Eye in the sky will see how carbon really moves (which should make climate science better).

Nature shares details on NASA’s new International Space Station project – a device that can see CO2 in ways that most satellites can’t:

The US$110-million Orbiting Carbon Observatory-3 (OCO-3) will be attached to the outside of the station. The probe will monitor areas of the planet that aren’t easily surveyed by carbon-measuring satellites1, collecting high-resolution data from larger regions than its predecessors.

Previous research has shown that, on average, 50% of the carbon emitted by people stays in the atmosphere. The world’s oceans and plants store the rest, but far less is known about the exact location of these carbon ‘sinks’ and how climate change affects their ability to store carbon.

NASA’s latest carbon probe will monitor parts of the planet at different times of the day than many other Earth-observing satellites.
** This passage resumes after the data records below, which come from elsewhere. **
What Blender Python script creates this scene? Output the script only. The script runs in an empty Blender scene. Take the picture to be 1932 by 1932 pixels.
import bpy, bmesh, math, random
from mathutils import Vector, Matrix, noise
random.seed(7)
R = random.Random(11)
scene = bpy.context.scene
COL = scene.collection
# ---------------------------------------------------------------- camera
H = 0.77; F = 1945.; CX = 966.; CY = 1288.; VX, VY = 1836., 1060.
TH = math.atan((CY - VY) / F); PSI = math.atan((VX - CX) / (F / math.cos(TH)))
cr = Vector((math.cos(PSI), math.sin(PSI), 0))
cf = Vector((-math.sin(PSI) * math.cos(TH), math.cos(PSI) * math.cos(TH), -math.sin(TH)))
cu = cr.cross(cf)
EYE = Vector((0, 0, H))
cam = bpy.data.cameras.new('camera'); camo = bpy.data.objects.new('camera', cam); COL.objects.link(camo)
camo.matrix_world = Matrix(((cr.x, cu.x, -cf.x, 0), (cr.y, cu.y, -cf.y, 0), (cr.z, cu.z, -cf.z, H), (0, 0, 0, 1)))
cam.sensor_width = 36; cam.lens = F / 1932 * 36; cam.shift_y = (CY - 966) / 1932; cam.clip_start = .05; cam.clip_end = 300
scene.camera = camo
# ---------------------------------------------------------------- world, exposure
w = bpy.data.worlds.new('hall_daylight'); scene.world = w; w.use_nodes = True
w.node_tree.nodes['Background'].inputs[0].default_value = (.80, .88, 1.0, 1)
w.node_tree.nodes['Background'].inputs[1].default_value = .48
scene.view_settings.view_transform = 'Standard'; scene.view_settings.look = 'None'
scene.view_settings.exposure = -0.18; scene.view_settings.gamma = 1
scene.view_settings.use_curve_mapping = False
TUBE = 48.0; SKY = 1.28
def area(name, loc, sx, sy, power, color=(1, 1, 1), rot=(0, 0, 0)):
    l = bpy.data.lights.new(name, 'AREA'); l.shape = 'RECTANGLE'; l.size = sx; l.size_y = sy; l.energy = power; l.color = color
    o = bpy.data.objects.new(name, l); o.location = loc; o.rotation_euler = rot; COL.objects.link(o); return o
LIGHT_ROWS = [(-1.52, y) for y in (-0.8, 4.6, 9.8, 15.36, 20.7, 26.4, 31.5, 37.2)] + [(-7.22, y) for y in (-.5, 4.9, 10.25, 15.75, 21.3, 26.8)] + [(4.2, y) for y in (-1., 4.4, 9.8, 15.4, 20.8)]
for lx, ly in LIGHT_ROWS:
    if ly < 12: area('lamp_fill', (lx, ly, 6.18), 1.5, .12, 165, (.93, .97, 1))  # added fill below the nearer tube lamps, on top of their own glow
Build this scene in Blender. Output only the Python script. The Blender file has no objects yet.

This will give researchers data on important carbon storage areas — such as the Amazon and the Congo Basin — that are usually obscured by clouds when satellites including OCO-2 fly over, says [University of Michigan climate scientist Gretchen] Keppel-Aleks.

OCO-3 will also measure how much carbon plants are using, which, when combined with its greenhouse-gas data, will help scientists to monitor regions that store a lot of carbon much more closely than before, says [JPL ecologist Nicholas] Parazoo.